-------- SUPPLIED ENTRIES --------
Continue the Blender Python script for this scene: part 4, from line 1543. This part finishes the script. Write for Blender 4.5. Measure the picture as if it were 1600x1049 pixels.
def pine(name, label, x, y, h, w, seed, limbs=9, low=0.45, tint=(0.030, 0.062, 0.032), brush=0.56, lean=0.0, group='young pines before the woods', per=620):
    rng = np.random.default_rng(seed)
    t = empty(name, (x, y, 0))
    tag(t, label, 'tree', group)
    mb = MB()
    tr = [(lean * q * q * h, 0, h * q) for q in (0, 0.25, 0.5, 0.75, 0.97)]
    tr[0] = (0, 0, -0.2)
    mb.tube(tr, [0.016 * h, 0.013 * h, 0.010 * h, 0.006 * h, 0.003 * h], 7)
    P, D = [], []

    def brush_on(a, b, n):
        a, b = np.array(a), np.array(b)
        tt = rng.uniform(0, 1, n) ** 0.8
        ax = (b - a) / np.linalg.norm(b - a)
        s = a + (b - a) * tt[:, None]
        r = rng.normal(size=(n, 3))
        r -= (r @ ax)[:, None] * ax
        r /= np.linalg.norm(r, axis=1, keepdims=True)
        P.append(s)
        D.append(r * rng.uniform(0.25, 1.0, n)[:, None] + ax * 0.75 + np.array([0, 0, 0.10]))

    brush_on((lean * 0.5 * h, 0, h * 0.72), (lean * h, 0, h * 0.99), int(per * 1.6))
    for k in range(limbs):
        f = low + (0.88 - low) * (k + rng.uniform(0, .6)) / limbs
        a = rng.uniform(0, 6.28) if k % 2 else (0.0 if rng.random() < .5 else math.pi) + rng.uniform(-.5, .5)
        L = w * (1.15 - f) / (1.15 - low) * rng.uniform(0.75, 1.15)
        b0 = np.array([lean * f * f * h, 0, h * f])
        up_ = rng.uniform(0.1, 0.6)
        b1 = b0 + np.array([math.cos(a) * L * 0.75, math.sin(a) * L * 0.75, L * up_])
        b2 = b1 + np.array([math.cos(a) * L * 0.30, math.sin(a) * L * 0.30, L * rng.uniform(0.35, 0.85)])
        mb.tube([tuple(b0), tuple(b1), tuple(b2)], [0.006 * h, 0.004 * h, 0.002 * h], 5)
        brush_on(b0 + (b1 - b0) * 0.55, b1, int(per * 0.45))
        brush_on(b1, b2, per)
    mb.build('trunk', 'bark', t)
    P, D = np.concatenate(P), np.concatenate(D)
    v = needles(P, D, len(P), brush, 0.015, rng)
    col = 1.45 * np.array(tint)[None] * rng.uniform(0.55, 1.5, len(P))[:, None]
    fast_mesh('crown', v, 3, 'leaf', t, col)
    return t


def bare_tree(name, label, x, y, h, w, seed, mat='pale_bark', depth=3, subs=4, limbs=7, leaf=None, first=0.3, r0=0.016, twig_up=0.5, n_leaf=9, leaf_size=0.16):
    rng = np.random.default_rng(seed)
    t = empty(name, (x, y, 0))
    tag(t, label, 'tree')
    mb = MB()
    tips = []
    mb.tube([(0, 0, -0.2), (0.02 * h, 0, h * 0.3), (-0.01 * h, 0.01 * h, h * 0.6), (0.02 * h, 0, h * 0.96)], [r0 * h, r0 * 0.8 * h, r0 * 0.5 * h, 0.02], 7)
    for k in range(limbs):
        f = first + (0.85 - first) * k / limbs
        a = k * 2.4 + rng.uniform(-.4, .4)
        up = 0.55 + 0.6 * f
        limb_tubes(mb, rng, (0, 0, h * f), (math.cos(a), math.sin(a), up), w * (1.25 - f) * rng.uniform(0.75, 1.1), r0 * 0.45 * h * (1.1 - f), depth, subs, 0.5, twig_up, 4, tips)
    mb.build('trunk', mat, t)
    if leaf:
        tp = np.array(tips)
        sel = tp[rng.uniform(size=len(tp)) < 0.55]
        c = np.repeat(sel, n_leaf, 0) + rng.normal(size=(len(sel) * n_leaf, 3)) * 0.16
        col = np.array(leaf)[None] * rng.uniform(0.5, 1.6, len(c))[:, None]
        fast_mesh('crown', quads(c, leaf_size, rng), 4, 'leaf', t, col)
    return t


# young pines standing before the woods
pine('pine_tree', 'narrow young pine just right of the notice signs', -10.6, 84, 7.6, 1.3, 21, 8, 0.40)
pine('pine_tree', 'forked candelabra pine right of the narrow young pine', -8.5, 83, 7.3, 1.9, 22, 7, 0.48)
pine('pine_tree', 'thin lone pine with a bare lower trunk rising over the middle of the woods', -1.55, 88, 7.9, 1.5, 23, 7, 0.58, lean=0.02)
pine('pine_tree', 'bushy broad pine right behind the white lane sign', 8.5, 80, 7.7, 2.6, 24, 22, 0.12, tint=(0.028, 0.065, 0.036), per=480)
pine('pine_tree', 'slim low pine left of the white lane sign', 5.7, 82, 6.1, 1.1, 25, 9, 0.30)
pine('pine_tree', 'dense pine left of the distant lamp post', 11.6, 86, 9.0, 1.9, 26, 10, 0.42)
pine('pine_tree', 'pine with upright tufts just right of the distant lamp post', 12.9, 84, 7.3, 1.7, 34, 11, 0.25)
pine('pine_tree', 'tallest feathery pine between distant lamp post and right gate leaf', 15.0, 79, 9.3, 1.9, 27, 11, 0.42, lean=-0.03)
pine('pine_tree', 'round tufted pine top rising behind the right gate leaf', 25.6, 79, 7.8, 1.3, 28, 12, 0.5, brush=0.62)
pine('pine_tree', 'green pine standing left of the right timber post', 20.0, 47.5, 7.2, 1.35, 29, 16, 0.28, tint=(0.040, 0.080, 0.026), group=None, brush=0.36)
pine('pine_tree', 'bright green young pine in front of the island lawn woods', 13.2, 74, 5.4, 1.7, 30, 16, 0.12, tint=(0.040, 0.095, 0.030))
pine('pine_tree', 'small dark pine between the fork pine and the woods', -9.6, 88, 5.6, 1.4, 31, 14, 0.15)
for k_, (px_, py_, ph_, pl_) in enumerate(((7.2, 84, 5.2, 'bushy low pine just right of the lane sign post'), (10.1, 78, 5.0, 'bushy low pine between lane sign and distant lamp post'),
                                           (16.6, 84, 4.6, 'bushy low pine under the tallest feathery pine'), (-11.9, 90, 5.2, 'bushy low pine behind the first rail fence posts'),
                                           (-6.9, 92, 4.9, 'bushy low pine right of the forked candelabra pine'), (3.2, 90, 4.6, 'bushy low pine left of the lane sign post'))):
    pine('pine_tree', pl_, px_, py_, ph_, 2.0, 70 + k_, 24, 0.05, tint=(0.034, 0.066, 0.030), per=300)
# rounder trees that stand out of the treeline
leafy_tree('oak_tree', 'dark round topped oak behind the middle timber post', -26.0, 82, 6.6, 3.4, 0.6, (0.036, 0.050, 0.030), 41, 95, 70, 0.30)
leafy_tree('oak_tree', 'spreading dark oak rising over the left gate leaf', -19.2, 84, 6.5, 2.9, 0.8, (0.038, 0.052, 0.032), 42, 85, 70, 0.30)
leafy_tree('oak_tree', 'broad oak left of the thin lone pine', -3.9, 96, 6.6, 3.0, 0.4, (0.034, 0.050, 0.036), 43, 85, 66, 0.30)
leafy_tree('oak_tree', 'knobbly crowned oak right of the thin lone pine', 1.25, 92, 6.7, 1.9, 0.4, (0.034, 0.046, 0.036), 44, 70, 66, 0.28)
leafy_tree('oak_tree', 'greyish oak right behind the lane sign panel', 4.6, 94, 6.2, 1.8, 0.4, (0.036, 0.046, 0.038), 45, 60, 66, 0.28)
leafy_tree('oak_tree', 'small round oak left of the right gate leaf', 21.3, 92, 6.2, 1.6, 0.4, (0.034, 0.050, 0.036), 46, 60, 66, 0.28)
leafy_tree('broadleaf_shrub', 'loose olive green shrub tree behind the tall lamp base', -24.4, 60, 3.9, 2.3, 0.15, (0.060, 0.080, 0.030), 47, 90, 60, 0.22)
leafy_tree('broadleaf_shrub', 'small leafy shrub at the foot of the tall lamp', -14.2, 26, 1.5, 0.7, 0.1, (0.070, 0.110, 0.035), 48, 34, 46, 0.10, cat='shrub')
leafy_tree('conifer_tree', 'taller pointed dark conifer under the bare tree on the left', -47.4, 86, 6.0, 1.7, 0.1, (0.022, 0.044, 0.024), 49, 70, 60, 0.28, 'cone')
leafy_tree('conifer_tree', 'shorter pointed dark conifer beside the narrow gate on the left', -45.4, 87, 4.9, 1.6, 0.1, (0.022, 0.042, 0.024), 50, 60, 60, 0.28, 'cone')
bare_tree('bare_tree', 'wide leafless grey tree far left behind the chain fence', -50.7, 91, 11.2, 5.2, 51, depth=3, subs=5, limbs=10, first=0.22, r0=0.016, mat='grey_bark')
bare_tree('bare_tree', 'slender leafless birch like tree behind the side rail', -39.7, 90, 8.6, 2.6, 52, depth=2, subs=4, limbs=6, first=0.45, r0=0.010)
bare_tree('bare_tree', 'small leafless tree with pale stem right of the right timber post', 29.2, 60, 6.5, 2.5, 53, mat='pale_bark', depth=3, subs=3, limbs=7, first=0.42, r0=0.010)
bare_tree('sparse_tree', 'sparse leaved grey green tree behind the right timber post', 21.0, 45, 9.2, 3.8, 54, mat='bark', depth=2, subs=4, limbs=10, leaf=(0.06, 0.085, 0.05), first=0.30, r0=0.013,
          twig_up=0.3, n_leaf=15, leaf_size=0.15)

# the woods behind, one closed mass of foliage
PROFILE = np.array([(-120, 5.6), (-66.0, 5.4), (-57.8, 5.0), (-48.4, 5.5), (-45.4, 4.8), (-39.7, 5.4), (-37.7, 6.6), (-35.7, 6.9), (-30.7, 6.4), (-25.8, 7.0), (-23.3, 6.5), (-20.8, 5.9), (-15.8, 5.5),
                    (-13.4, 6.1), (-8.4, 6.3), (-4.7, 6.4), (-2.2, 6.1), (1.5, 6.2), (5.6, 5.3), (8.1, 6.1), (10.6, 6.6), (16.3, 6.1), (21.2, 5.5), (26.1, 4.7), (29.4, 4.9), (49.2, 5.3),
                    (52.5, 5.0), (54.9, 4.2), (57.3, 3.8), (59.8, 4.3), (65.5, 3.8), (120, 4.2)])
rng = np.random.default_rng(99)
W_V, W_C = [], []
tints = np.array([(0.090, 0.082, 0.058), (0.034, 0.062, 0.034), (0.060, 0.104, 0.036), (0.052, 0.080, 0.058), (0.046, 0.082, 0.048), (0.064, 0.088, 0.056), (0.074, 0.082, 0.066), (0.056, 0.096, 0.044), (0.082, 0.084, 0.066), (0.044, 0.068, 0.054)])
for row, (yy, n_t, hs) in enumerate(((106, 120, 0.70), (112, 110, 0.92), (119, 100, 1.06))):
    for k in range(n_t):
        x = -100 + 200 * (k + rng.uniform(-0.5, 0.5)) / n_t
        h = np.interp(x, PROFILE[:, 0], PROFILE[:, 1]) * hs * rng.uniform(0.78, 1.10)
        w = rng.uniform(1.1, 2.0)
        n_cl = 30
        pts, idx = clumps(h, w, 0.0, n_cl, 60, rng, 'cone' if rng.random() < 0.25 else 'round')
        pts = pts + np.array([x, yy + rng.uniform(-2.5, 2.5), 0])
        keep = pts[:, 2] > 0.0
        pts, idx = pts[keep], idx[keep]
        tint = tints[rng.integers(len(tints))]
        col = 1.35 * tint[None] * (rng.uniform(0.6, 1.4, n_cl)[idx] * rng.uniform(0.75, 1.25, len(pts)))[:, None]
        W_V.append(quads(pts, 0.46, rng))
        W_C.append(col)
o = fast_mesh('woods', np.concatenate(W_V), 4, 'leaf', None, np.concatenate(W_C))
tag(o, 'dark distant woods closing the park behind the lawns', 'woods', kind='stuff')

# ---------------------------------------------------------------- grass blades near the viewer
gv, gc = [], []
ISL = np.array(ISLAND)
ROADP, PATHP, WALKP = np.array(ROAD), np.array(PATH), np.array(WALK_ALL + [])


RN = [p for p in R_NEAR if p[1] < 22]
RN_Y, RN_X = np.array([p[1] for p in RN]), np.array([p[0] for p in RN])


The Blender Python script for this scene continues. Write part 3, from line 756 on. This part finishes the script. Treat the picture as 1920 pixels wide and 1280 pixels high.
--------
## STATED TASK:
Retype exactly the lines from the start of the entries through the one with "D.append(r * rng.uniform(0.25, 1.0, n)[:, None]"; include both ends.

## THE RESULT:
Continue the Blender Python script for this scene: part 4, from line 1543. This part finishes the script. Write for Blender 4.5. Measure the picture as if it were 1600x1049 pixels.
def pine(name, label, x, y, h, w, seed, limbs=9, low=0.45, tint=(0.030, 0.062, 0.032), brush=0.56, lean=0.0, group='young pines before the woods', per=620):
    rng = np.random.default_rng(seed)
    t = empty(name, (x, y, 0))
    tag(t, label, 'tree', group)
    mb = MB()
    tr = [(lean * q * q * h, 0, h * q) for q in (0, 0.25, 0.5, 0.75, 0.97)]
    tr[0] = (0, 0, -0.2)
    mb.tube(tr, [0.016 * h, 0.013 * h, 0.010 * h, 0.006 * h, 0.003 * h], 7)
    P, D = [], []

    def brush_on(a, b, n):
        a, b = np.array(a), np.array(b)
        tt = rng.uniform(0, 1, n) ** 0.8
        ax = (b - a) / np.linalg.norm(b - a)
        s = a + (b - a) * tt[:, None]
        r = rng.normal(size=(n, 3))
        r -= (r @ ax)[:, None] * ax
        r /= np.linalg.norm(r, axis=1, keepdims=True)
        P.append(s)
        D.append(r * rng.uniform(0.25, 1.0, n)[:, None] + ax * 0.75 + np.array([0, 0, 0.10]))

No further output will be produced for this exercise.